Benim esas merak ettiğim konu ise bu büyüme (küçülme) verilerinin 23 Haziran İstanbul seçimlerini nasıl etkileyeceği konusu.

Araştırmalarına saygı duyduğum bir öğretim üyesi mesela işsizliğin oy verme durumuna etkisinin sanıldığı kadar büyük olmadığını ifade ediyor; işsizlik-oy verme biçimi arasındaki ilişkinin zayıflığı acaba milli gelir azalması, fakirleşme, alım gücünün düşmesi için de geçerli mi?

Yoksa ekonomik koşullar ile oy kullanma biçimi arasındaki ilişki son senelerde güçlendi mi?

2002 AKP zaferi ile 1999 ve 2001 ekonomi krizleri arasında bir ilişki yok mu gerçekten?

DSP-ANAP-MHP koalisyonunun taraflarının 2002 seçimlerinde TBMM’ye giremeyişlerinin altında yatan temel belirleyici ekonomi değil mi idi?

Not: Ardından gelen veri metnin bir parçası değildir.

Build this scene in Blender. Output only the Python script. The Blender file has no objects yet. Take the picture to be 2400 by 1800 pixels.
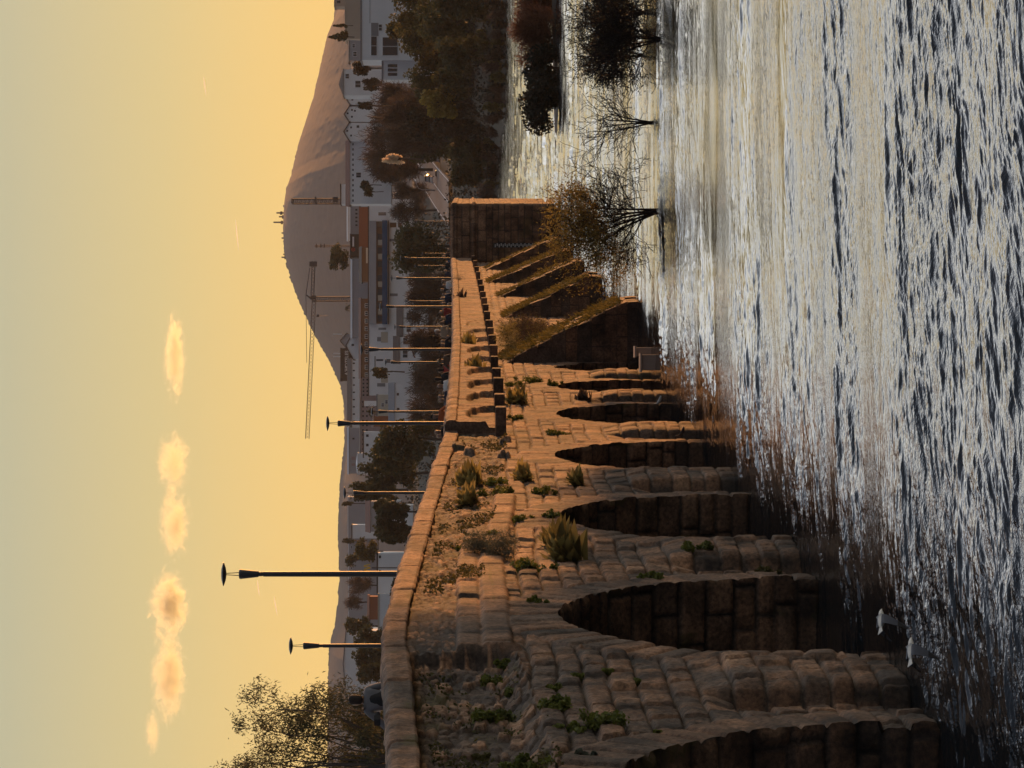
import bpy, bmesh, math, random
import numpy as np
from mathutils import Vector, Matrix
R = math.radians
SC = bpy.context.scene
COL = SC.collection
random.seed(7)
# ------------------------------------------------------------------ camera, sky, sun, exposure
# the photograph was taken with the camera turned on its side: the picture's left is the world's up
F, HC, VH = 8000.0, 6.2, 1095.0
TH = math.atan((1200 - VH) / F)
FWD = Vector((0, math.cos(TH), -math.sin(TH)))
UP = Vector((0, math.sin(TH), math.cos(TH)))
RT = Vector((1, 0, 0))
CAM = Vector((0, 0, HC))
cd = bpy.data.cameras.new('camera')
cam = bpy.data.objects.new('camera', cd)
COL.objects.link(cam)
cam.matrix_world = Matrix(((-UP.x, RT.x, -FWD.x, 0), (-UP.y, RT.y, -FWD.y, 0), (-UP.z, RT.z, -FWD.z, HC), (0, 0, 0, 1)))
cd.lens = F / 2400 * 36
cd.sensor_width = 36
cd.clip_start = 1
cd.clip_end = 60000
SC.camera = cam
SUN_AZ, SUN_EL = 30, 5.0
world = bpy.data.worlds.new('World')
SC.world = world
world.use_nodes = True
wt = world.node_tree
def wn(t, **k):
    n = wt.nodes.new(t)
    for a, b in k.items(): setattr(n, a, b)
    return n
sky = wn('ShaderNodeTexSky', sky_type='NISHITA', sun_disc=False, sun_elevation=R(SUN_EL), sun_rotation=R(SUN_AZ),
         air_density=1.3, dust_density=4.0)
tc = wn('ShaderNodeTexCoord')
sep = wn('ShaderNodeSeparateXYZ')
wt.links.new(tc.outputs['Generated'], sep.inputs[0])
ramp = wn('ShaderNodeValToRGB')          # haze layer near the horizon, by height above it (0..1 = sine of the height)
cr = ramp.color_ramp
cr.elements[0].position = 0; cr.elements[0].color = (1.0, .655, .165, 1)
cr.elements[1].position = 1; cr.elements[1].color = (.10, .12, .16, 1)
for p, c in ((.045, (.92, .625, .21)), (.09, (.67, .555, .275)), (.136, (.485, .475, .325)), (.2, (1.15, 1.10, .92)), (.3, (2.0, 2.0, 1.95)), (.42, (.95, 1.05, 1.2)), (.6, (.15, .18, .24))):
    e = cr.elements.new(p); e.color = (*c, 1)
wt.links.new(sep.outputs['Z'], ramp.inputs[0])
# warmer, brighter towards the sun
dot = wn('ShaderNodeVectorMath', operation='DOT_PRODUCT')
wt.links.new(tc.outputs['Generated'], dot.inputs[0])
dot.inputs[1].default_value = (math.sin(R(SUN_AZ)), math.cos(R(SUN_AZ)), 0)
glow = wn('ShaderNodeMapRange', clamp=True)
wt.links.new(dot.outputs['Value'], glow.inputs[0])
glow.inputs[1].default_value = -.55; glow.inputs[2].default_value = .58
glow.inputs[3].default_value = 0; glow.inputs[4].default_value = 1
mul = wn('ShaderNodeMixRGB')             # dusky blue behind the viewer, golden in front
mul.inputs[1].default_value = (.115, .13, .165, 1)
wt.links.new(ramp.outputs[0], mul.inputs[2]); wt.links.new(glow.outputs[0], mul.inputs[0])
sk = wn('ShaderNodeMixRGB', blend_type='MULTIPLY'); sk.inputs[0].default_value = 1; sk.inputs[2].default_value = (.12, .12, .12, 1)
wt.links.new(sky.outputs[0], sk.inputs[1])
mixw = wn('ShaderNodeMixRGB'); mixw.inputs[0].default_value = .93
wt.links.new(sk.outputs[0], mixw.inputs[1]); wt.links.new(mul.outputs[0], mixw.inputs[2])
wt.links.new(mixw.outputs[0], wt.nodes['Background'].inputs[0])
wt.nodes['Background'].inputs[1].default_value = 1.0
sl = bpy.data.lights.new('sun', 'SUN'); sl.energy = 4.7; sl.angle = R(.6); sl.color = (1, .41, .11)
so = bpy.data.objects.new('sun', sl); COL.objects.link(so)
SD = Vector((math.sin(R(SUN_AZ)) * math.cos(R(SUN_EL)), math.cos(R(SUN_AZ)) * math.cos(R(SUN_EL)), math.sin(R(SUN_EL))))
so.rotation_euler = SD.to_track_quat('Z', 'Y').to_euler()
so.location = (200, 100, 60)
SC.view_settings.view_transform = 'Standard'; SC.view_settings.look = 'None'
SC.view_settings.exposure = .08; SC.view_settings.gamma = 1
SC.cycles.use_denoising = True
SC.cycles.max_bounces = 5; SC.cycles.volume_bounces = 1; SC.cycles.transparent_max_bounces = 8

# ------------------------------------------------------------------ helpers
def P(x, y, D):
    """point seen at pixel (x, y) of the 2400 x 1800 photograph, D metres away"""
    return CAM + FWD * D + RT * ((900 - y) / F * D) + UP * ((1200 - x) / F * D)
P0 = Vector((-4.55, 44.9, 0)); DX, DY = .06668, .99777
def B(s, t, z):
    return Vector((P0.x + DX * s + DY * t, P0.y + DY * s - DX * t, z))
def Bn(s, t, z):
    s, t, z = np.broadcast_arrays(np.asarray(s, float), np.asarray(t, float), np.asarray(z, float))
    return np.stack([P0.x + DX * s + DY * t, P0.y + DY * s - DX * t, z], -1)
def s_of(y, t=0.0):
    k = (900 - y) / F
    X0 = P0.x + DY * t; Y0 = P0.y - DX * t
    return (k * Y0 - X0) / (DX - k * DY)
def z_of(x, D): return HC - (x - VH) / F * D
rng = np.random.default_rng(11)
TAB = rng.random((256, 256))
def h2(i, j): return TAB[np.asarray(i).astype(int) & 255, np.asarray(j).astype(int) & 255]
def vn(x, y):
    xi = np.floor(x).astype(int); yi = np.floor(y).astype(int)
    fx = x - xi; fy = y - yi
    fx = fx * fx * (3 - 2 * fx); fy = fy * fy * (3 - 2 * fy)
    a = h2(xi, yi); b = h2(xi + 1, yi); c = h2(xi, yi + 1); d = h2(xi + 1, yi + 1)
    return (a * (1 - fx) + b * fx) * (1 - fy) + (c * (1 - fx) + d * fx) * fy
def fbm(x, y, o=4):
    r = 0; a = .5; n = 0
    for k in range(o):
        r = r + a * vn(x * 2 ** k + 17.3 * k, y * 2 ** k + 5.1 * k); n += a; a *= .5
    return r / n - .5
def ss(a, b, x):
    t = np.clip((x - a) / (b - a), 0, 1)
    return t * t * (3 - 2 * t)

def tag(o, label=None, cat=None, group=None, kind=None):
    if label: o['label'] = label
    if cat: o['category'] = cat
    if group: o['group'] = group
    if kind: o['kind'] = kind
    return o
def empty(name, loc=(0, 0, 0), rz=0, **k):
    o = bpy.data.objects.new(name, None); COL.objects.link(o)
    o.location = loc; o.rotation_euler = (0, 0, rz)
    o.empty_display_size = .3
    return tag(o, **k)
def link(name, me, mat=None, parent=None, **k):
    o = bpy.data.objects.new(name, me); COL.objects.link(o)
    if mat is not None:
        for m in (mat if isinstance(mat, (list, tuple)) else [mat]): me.materials.append(m)
    if parent is not None: o.parent = parent
    return tag(o, **k)
class MB:
    """collects geometry for ONE mesh object"""
    def __init__(s): s.v = []; s.f = []; s.c = []; s.mi = []
    def face_color(s, n, c): s.c += [c] * n
    def poly(s, pts, faces, c=.5, mi=0):
        b = len(s.v); s.v += [tuple(p) for p in pts]
        for f in faces: s.f.append([b + i for i in f]); s.c.append(c); s.mi.append(mi)
    def box(s, x0, x1, y0, y1, z0, z1, c=.5, M=None, mi=0):
        p = [Vector((x, y, z)) for z in (z0, z1) for x, y in ((x0, y0), (x1, y0), (x1, y1), (x0, y1))]
        if M is not None: p = [M @ q for q in p]
        s.poly(p, [(3, 2, 1, 0), (4, 5, 6, 7), (0, 1, 5, 4), (1, 2, 6, 5), (2, 3, 7, 6), (3, 0, 4, 7)], c, mi)
    def tube(s, pts, rad, n=6, c=.5, cap=True, mi=0):
        pts = [Vector(p) for p in pts]
        if not isinstance(rad, (list, tuple)): rad = [rad] * len(pts)
        b = len(s.v); ref = Vector((.31, .17, .93))
        for i, p in enumerate(pts):
            d = (pts[min(i + 1, len(pts) - 1)] - pts[max(i - 1, 0)])
            if d.length < 1e-9: d = Vector((0, 0, 1))
            d.normalize()
            a = d.cross(ref)
            if a.length < .05: a = d.cross(Vector((1, 0, 0)))
            a.normalize(); e = d.cross(a)
            for k in range(n):
                w = 2 * math.pi * k / n
                s.v.append(tuple(p + a * (math.cos(w) * rad[i]) + e * (math.sin(w) * rad[i])))
        for i in range(len(pts) - 1):
            for k in range(n):
                s.f.append([b + i * n + k, b + i * n + (k + 1) % n, b + (i + 1) * n + (k + 1) % n, b + (i + 1) * n + k]); s.c.append(c); s.mi.append(mi)
        if cap and n > 2:
            s.f.append([b + k for k in range(n)][::-1]); s.c.append(c); s.mi.append(mi)
            s.f.append([b + (len(pts) - 1) * n + k for k in range(n)]); s.c.append(c); s.mi.append(mi)
    def lathe(s, prof, n=20, M=None, c=.5, mi=0):
        b = len(s.v)
        for r, z in prof:
            for k in range(n):
                q = Vector((r * math.cos(2 * math.pi * k / n), r * math.sin(2 * math.pi * k / n), z))
                s.v.append(tuple(M @ q if M is not None else q))
        for i in range(len(prof) - 1):
            for k in range(n):
                s.f.append([b + i * n + k, b + i * n + (k + 1) % n, b + (i + 1) * n + (k + 1) % n, b + (i + 1) * n + k]); s.c.append(c); s.mi.append(mi)
        s.f.append([b + k for k in range(n)][::-1]); s.c.append(c); s.mi.append(mi)
        s.f.append([b + (len(prof) - 1) * n + k for k in range(n)]); s.c.append(c); s.mi.append(mi)
    def mesh(s, name, smooth=False):
        me = bpy.data.meshes.new(name)
        me.from_pydata(s.v, [], s.f)
        if smooth: me.polygons.foreach_set('use_smooth', [True] * len(me.polygons))
        if any(s.mi): me.polygons.foreach_set('material_index', s.mi)
        a = me.attributes.new('tone', 'FLOAT', 'FACE'); a.data.foreach_set('value', np.array(s.c, dtype=np.float32))
        me.update()
        return me
    def build(s, name, mat, parent=None, smooth=False, **k):
        return link(name, s.mesh(name, smooth), mat, parent, **k)
def quads_mesh(name, V, tone=None, attrs=None, nv=4, Fidx=None, smooth=False):
    """V (n*nv,3) numpy; every nv verts one face, or Fidx (m,nv)"""
    me = bpy.data.meshes.new(name)
    V = np.ascontiguousarray(V, dtype=np.float32).reshape(-1, 3)
    if Fidx is None: Fidx = np.arange(len(V)).reshape(-1, nv)
    m = len(Fidx)
    me.vertices.add(len(V)); me.vertices.foreach_set('co', V.ravel())
    me.loops.add(m * nv); me.loops.foreach_set('vertex_index', Fidx.astype(np.int32).ravel())
    me.polygons.add(m)
    me.polygons.foreach_set('loop_start', (np.arange(m) * nv).astype(np.int32))
    me.polygons.foreach_set('loop_total', np.full(m, nv, np.int32))
    if smooth: me.polygons.foreach_set('use_smooth', np.ones(m, bool))
    if tone is not None:
        dom = 'POINT' if len(tone) == len(V) and len(tone) != m else 'FACE'
        a = me.attributes.new('tone', 'FLOAT', dom); a.data.foreach_set('value', np.asarray(tone, np.float32))
    for kname, val in (attrs or {}).items():
        a = me.attributes.new(kname, 'FLOAT', 'POINT'); a.data.foreach_set('value', np.asarray(val, np.float32).ravel())
    me.update(calc_edges=True); me.validate()
    return me

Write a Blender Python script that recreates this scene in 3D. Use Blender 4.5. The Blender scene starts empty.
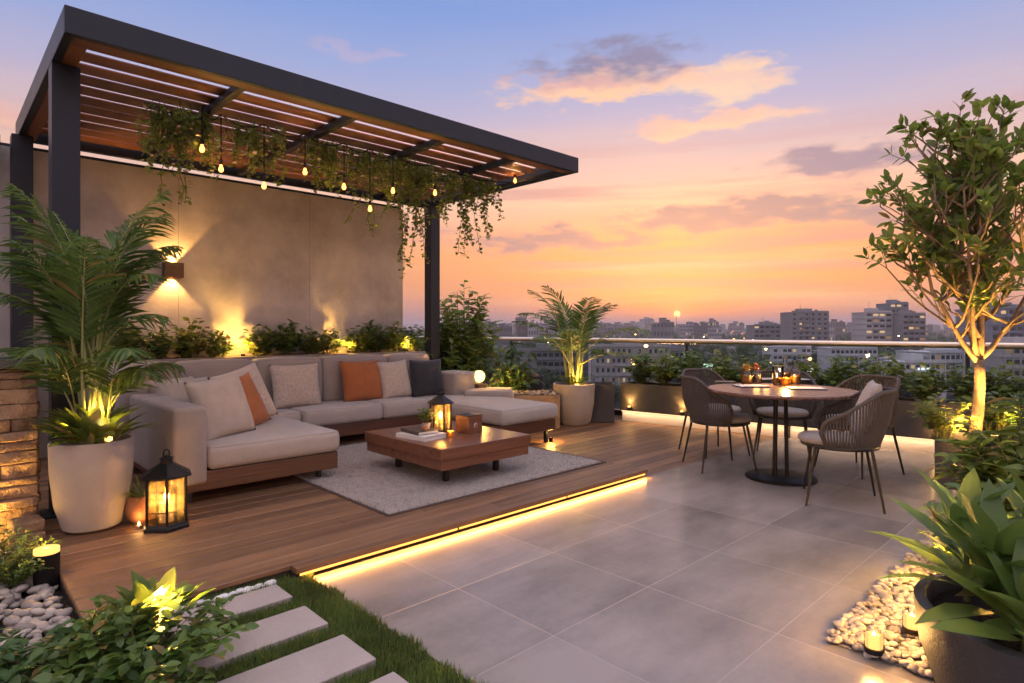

31 Mart seçimlerinde AKP’nin İstanbul’u, Ankara’yı, Antalya’yı ve başka şehirleri kaybetmesinin altında vicdani meseleler mi yoksa ekonomi mi ağır bastı?

23 Haziran seçimlerinde de muhtemelen bu ikili, vicdan ve ekonomi, yine seçim sonuçlarında beraberce belirleyici olacak muhtemelen.

Siyaset bilimciler hangisinin ağır basacağını bize söylerler herhalde.